At the same time, many policy analysts have argued that their impact may be counter-productive in that the collateral damage they sometimes cause both alienates public opinion in countries where they are carried out and aids recruitment by extremist groups.
The suit filed Monday, however, focuses on two specific drone strikes last fall.
The first, which took place last Sep. 30, killed two U.S. citizens: Anwar Al-Awlaki, a Muslim cleric, an effective English-speaking propagandist who, according to the Obama administration, served as “leader of external operations” for Al Qaeda in the Arabian Peninsula (AQAP), and Samir Khan, along with three non-U.S. nationals.
As a result of his activities, Al-Awlaki had reportedly been on a “kill list” maintained by the administration and, as such, was the target of the strike. Khan, who edited an Islamist magazine associated with AQAP, was not on the list but happened to be traveling with Awlaki when their vehicle was struck, according to U.S. officials.
The second attack took place two weeks later, on Oct. 14, at an outdoor restaurant some 300 kms away. Killed in that strike were Anwar Al-Awlaki’s 16-year-old son, Abdulahman, and six other civilian bystanders, including another teenager.
Speaking on condition of anonymity, U.S. officials told reporters about the younger Awlaki, whom they initially insisted was an adult, that Ibrahim al-Banna, allegedly a senior AQAP operative, was the target, although it is not clear that he was there at the time.
“When a 16-year-old boy who has never been charged with a crime nor ever alleged to have committed a violent act is blown to pieces by U.S. missiles, alarm bells should go off,” CCR senior attorney Pardiss Kebriaei noted Monday.
The plaintiffs in the case include Nasser Al-Awlaqi, the father and grandfather of Anwar and Abdulrahamn, respectively, and Sarah Khan, Samir Khan’s mother.
When information leaked out in 2010 that Anwar Al-Awlaqi was on a kill list, his father, represented by the ACLU and CCR, sued the government.
The suit asked the courts to order the government to disclose the legal standard it was using to place U.S. citizens on such a list and to rule that, outside the context of an armed conflict, the government should be permitted to carry out targeted killings of U.S. citizens only if they posed an imminent threat to life or physical safety.
The trial judge dismissed the case, however, on a procedural point – that Awlaqi’s father lacked “standing” before the court because he could not represent the interests of his son, who was then still alive.
Now that Awlaki is dead, however, ACLU and CCR attorneys said the issue of standing should no longer be an obstacle.

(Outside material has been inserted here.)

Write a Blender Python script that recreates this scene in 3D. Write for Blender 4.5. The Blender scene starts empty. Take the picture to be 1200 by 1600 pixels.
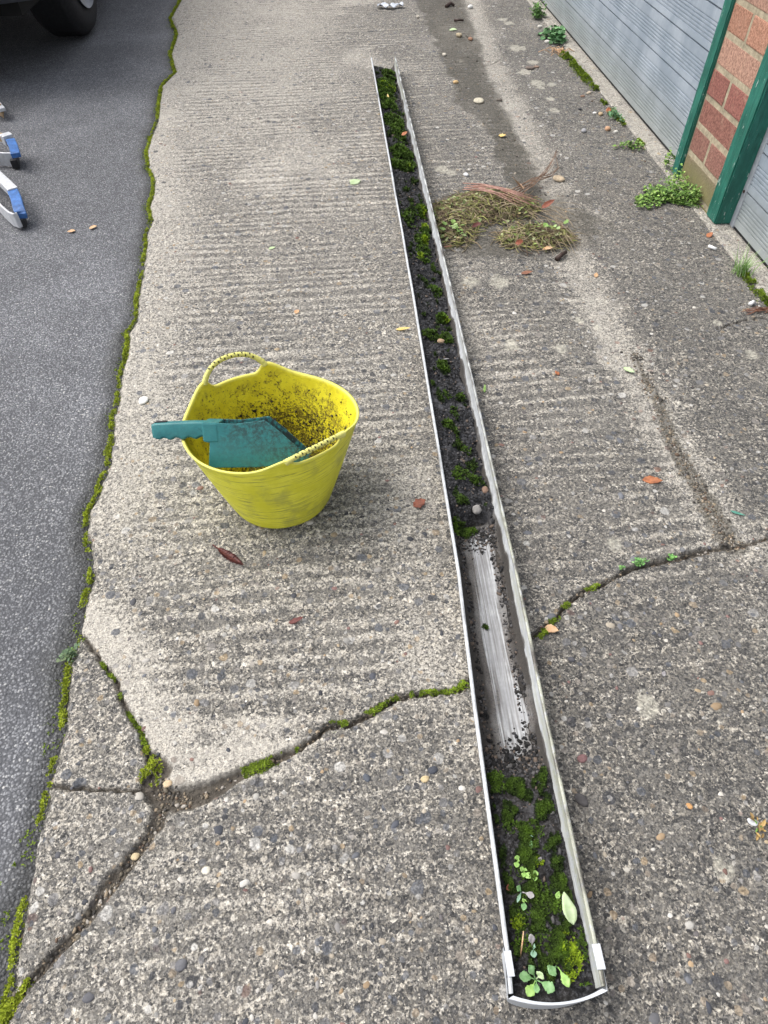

They noted that both Awlaki’s father and Khan’s mother are the legal representatives of their deceased family members’ estates.
In answer to the growing controversies over drone strikes, particularly against U.S. citizens, the administration has sought to defend itself, even while it has declined to officially acknowledge responsibility for them.
In a speech in March, Attorney-General Eric Holder offered a partial view of the administration’s legal position, which is reportedly spelled out in a longer memo that remains classified.
“It does not require judicial approval before the president may use force abroad against a senior operational leader of a foreign terrorist organization with which the United States is at war – even if that individual happens to be a U.S. citizen,” he asserted in an apparent reference to Awlaki’s alleged role and position in AQAP.
While experts have questioned whether Awlaki was indeed a senior operational leader in the group, he reportedly helped recruit the so-called “underwear bomber,” Umar Farouk Abdulmutallab, a Nigerian national who tried to blow up a U.S. commercial jet over Detroit on Christmas Day, 2009.
“‘Due process’ and ‘judicial process’ are not one and the same when it comes to national security,” Holder argued in perhaps the most legally controversial passage in his speech. “The Constitution guarantees due process, not judicial process.”
He also implicitly defended the killings of Khan and Awlaki’s son, insisting that the U.S. complies with the laws of war. Noting that “only lawful targets – such as combatants, civilians directly participating in hostilities, and military objectives of war – may be targeted intentionally,” he stressed that “under the principle of proportionality, the anticipated collateral damage must not be excessive in relation to the anticipated military advantage.”
In May, White House Counter-Terrorism Adviser John Brennan went somewhat further than Holder, confirming for the first time officially that the U.S. uses drones “against specific Al-Qaeda terrorists.” But he did not disclose any further information about specific strikes or the criteria used by the CIA or its military counterparts to decide for conducting strikes.
Later that month, The New York Times published previously unknown details about how the “kill list” is drawn up, a process that it said involves more than 100 members of the government’s national-security bureaucracy and one in which Obama himself personally approves every target.
Plaintiffs’ attorneys noted Wednesday that Obama was named as a defendant due to the immunity accorded the president during his term in office.
The administration had no comment on the lawsuit, but experts said it will likely seek its dismissal on the grounds that it risked disclosing “state secrets” and that it raises a “political question” that the judiciary is not fit to review. The latter doctrine permits the courts to avoid cases that are particularly controversial.
“The killings at the heart of the case – of three U.S. citizens, including a 16-year-old, in Yemen where the U.S. was not at war – provide the judiciary a chance to do what Americans tell judges around the world to do” said Mary Ellen O’Connell, an expert on international law at the University of Notre Dame who has been particularly outspoken against targeted killings. “Have the courage to apply the law to those wielding political power.”
As to the state secrets argument, plaintiffs’ attorneys said so many government officials have spoken about the drone program on the record that the administration could not credibly claim that whatever came out in trial could jeopardize national security.
“This suit is an effort to enforce the Constitution’s guarantee against the deprivation of life without due process of law,”said Jameel Jaffer, the ACLU’s deputy legal director. “The Constitution does not permit a bureaucratized program under which Americans far from any battlefield are summarily killing by their own government on the basis of shifting legal standards and allegations never tested in court.”